Crédit Photo : BAY ISMOYO / AFP
Avant l'élection présidentielle de mercredi, où près de 205 millions d'Indonésiens doivent aussi élire leurs députés et conseillers locaux, des électeurs, des candidats et des volontaires ont assuré à l'AFP avoir vu des cadeaux et des enveloppes d'argent être échangés.
Suharti rentrait chez elle quand des militants lui ont remis un "t-shirt" et 100 000 roupies, soit environ six euros, contre la promesse de voter pour leur candidat : à l'approche de l'élection présidentielle en Indonésie, cadeaux et enveloppes s'échangent encore dans un pays toujours marqué par la corruption.
Pour autant, pas sûr que cette femme de 53 ans succombe à la pression :
"Ils m'ont demandé de voter pour un certain candidat. Mais une fois dans l'isoloir, je voterai en fonction de ce que mon cœur me dira"
, a-t-elle expliqué à l'AFP.
Pour s'y attaquer, l'agence de supervision des élections, Bawaslu, a appelé les citoyens à dénoncer tout achat ou tentative d'achat de voix.
Mais alors que la corruption demeure endémique dans le vaste archipel, Transparency International a estimé dans son rapport en 2023 que la commission indonésienne anticorruption avait été
"gravement privée de ses pouvoirs".
Le Parlement est considéré comme l'une des institutions indonésiennes les plus touchées par la corruption et selon l'ONG Indonesia Corruption Watch (ICW). Au moins 56 candidats précédemment reconnus coupables de corruption sont encore en lice cette année pour les élections législatives.
Andri, qui n'a pas souhaité donner son nom complet, explique qu'il a été sollicité par le passé par plusieurs candidats à un siège de député pour distribuer de la nourriture et de l'argent, avant d'accepter.
S'il a été sollicité, c'est, selon lui, pour son rôle dans un club de supporteurs de football de Jakarta.
"En général, je commençais (par distribuer de l'argent) aux gens les plus proches de moi, puis aux gens de mon quartier"
, explique cet homme de 37 ans.
Malgré les mises en garde officielles sur le fait que ces pratiques sont illégales, elles persistent.
"Cela arrive encore parce que nos réglementations comportent des failles et que la loi n'est pas totalement appliquée"
, estime Seira Tamara, chercheuse à l'ICW.
Prabowo Subianto, grand favori pour succéder à Joko Widodo à la présidence, a publiquement évoqué la question. Tout en expliquant aux électeurs qu'ils pouvaient accepter des cadeaux, il leur a demandé de voter selon leurs convictions.
"Si quelqu'un vous promet de l'argent, acceptez-le, c'est votre argent, l'argent du peuple. Mais s'il vous plaît, votez selon votre cœur"

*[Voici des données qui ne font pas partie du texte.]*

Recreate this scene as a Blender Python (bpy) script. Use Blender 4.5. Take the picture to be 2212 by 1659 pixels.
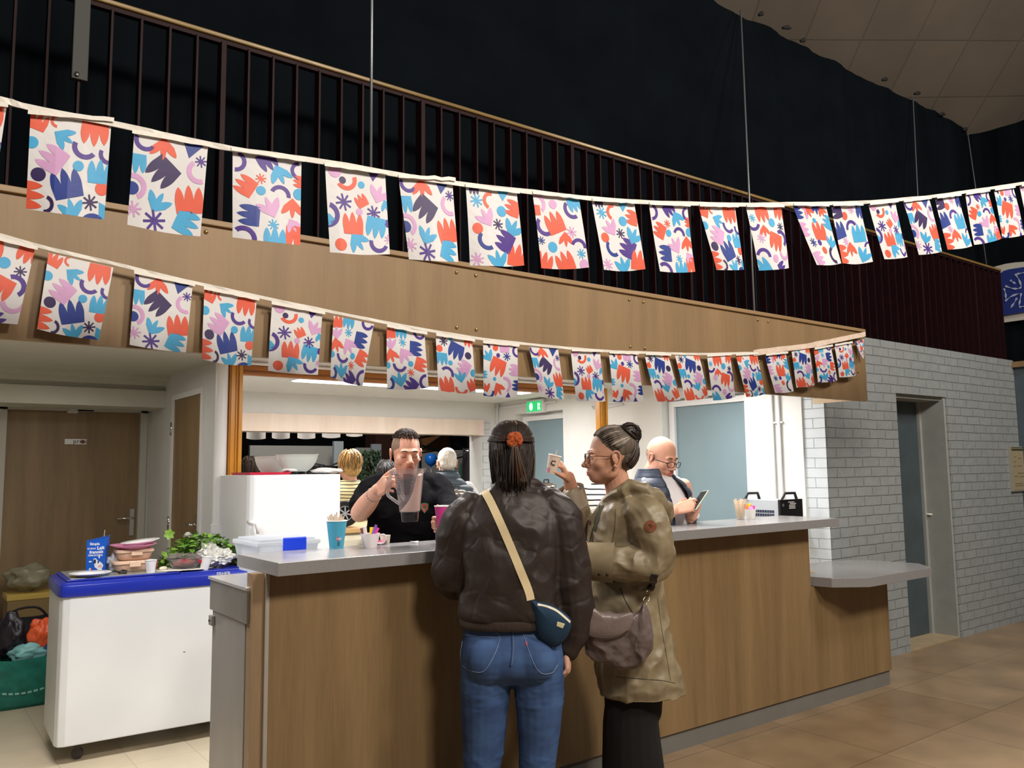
import bpy, bmesh, math, random
import numpy as np
from mathutils import Vector, Matrix, noise, geometry

for _o in list(bpy.data.objects):
    bpy.data.objects.remove(_o)
SC = bpy.context.scene
COL = SC.collection
random.seed(7)

# ------------------------------------------------------------------ camera
CAM_F, CAM_YAW, CAM_PITCH, CAM_ROLL, CAM_H = 1788.86, 0.64554, 0.102262, -0.011746, 1.5
def _basis():
    cy, sy, cp, sp = math.cos(CAM_YAW), math.sin(CAM_YAW), math.cos(CAM_PITCH), math.sin(CAM_PITCH)
    f = Vector((sy * cp, cy * cp, sp)); r0 = Vector((cy, -sy, 0)); u0 = r0.cross(f)
    r = r0 * math.cos(CAM_ROLL) + u0 * math.sin(CAM_ROLL)
    u = -r0 * math.sin(CAM_ROLL) + u0 * math.cos(CAM_ROLL)
    return r, u, f
CR, CU, CF = _basis()
CAM_POS = Vector((0, 0, CAM_H))
cam_data = bpy.data.cameras.new('camera')
cam_data.sensor_fit = 'HORIZONTAL'; cam_data.sensor_width = 36.0
cam_data.lens = CAM_F / 2212 * 36.0
cam_data.clip_start = 0.05; cam_data.clip_end = 100
cam = bpy.data.objects.new('camera', cam_data); COL.objects.link(cam)
cam.matrix_world = Matrix(((CR.x, CU.x, -CF.x, 0), (CR.y, CU.y, -CF.y, 0), (CR.z, CU.z, -CF.z, CAM_H), (0, 0, 0, 1)))
SC.camera = cam

# ------------------------------------------------------------------ world, light, exposure
W = bpy.data.worlds.new('world'); SC.world = W; W.use_nodes = True
W.node_tree.nodes['Background'].inputs[0].default_value = (0.60, 0.58, 0.62, 1)
W.node_tree.nodes['Background'].inputs[1].default_value = 0.10
SC.view_settings.view_transform = 'Standard'; SC.view_settings.look = 'None'
SC.view_settings.gamma = 1; SC.view_settings.use_curve_mapping = False
SC.view_settings.exposure = 0.0
SC.cycles.max_bounces = 8; SC.cycles.diffuse_bounces = 4; SC.cycles.glossy_bounces = 4
SC.cycles.transmission_bounces = 8; SC.cycles.transparent_max_bounces = 12
SC.cycles.sample_clamp_indirect = 4.0; SC.cycles.use_denoising = True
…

, a-t-il récemment déclaré à ses partisans.
Une candidate à un siège au Parlement a indiqué à l'AFP, sous condition d'anonymat, qu'elle avait dépensé jusqu'à 250 millions de roupies (14 800 euros) pour acheter des voix, mais qu'elle avait tout de même été battue. Elle a confié:
J'ai désormais changé ma méthode, je fais du porte à porte et la promotion de mon programme.
Andri explique de son côté que parmi les différents candidats qu'il a aidés lors de la précédente élection en 2019, un seul a finalement été élu.
"(Payer) "n'est pas efficace à mon avis, et ce n'est certainement pas une garantie de gagner"
, juge-t-il.
"Vous ne savez pas pour qui ils (les électeurs) vont voter une fois dans l'isoloir."
"Aussi longtemps qu'il y aura des gens prêts à accepter cet argent"
, l'achat de voix persistera, déplore Mme Tamara.
Quant aux décisions que prendront ensuite les élus,
"elles n'iront pas dans le sens de l'intérêt général mais seront favorables à ceux qui les ont soutenus financièrement".
Ukon Furkon Suknada, candidat aux législatives de 39 ans, se veut pour sa part optimiste :
"Les gens qui votent en échange d'argent vont disparaître peu à peu et seront remplacés. (La politique) deviendra alors un concours d'idées".